**EXERCISE REQUIREMENTS:**
Gather every line from the entries below that includes "this".

**RECORD SET:**
— Begin —
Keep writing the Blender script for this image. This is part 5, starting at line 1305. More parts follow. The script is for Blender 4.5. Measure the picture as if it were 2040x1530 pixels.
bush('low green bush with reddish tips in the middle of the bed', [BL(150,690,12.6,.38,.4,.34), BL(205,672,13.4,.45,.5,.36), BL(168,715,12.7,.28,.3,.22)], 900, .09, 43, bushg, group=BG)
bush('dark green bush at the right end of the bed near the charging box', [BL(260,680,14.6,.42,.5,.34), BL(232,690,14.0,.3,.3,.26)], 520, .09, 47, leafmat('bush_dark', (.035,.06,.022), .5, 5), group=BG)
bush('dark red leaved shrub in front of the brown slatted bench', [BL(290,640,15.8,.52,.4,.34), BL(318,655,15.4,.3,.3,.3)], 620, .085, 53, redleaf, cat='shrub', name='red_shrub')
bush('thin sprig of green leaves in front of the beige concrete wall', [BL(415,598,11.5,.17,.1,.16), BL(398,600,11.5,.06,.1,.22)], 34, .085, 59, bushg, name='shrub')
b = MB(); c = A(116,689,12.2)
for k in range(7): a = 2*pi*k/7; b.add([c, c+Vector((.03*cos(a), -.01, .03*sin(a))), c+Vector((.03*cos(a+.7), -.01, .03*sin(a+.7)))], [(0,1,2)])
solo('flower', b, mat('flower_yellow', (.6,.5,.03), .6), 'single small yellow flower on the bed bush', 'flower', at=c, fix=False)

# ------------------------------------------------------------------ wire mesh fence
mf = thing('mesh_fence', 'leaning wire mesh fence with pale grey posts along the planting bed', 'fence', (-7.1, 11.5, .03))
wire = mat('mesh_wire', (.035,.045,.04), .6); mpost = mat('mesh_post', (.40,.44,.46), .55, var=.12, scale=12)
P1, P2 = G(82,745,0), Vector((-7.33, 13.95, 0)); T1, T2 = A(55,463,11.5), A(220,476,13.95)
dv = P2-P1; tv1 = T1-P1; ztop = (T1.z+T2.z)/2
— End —
— Begin —
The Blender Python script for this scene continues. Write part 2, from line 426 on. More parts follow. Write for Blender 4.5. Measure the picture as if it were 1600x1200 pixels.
— End —
**FINAL RESULT:**
Keep writing the Blender script for this image. This is part 5, starting at line 1305. More parts follow. The script is for Blender 4.5. Measure the picture as if it were 2040x1530 pixels.
The Blender Python script for this scene continues. Write part 2, from line 426 on. More parts follow. Write for Blender 4.5. Measure the picture as if it were 1600x1200 pixels.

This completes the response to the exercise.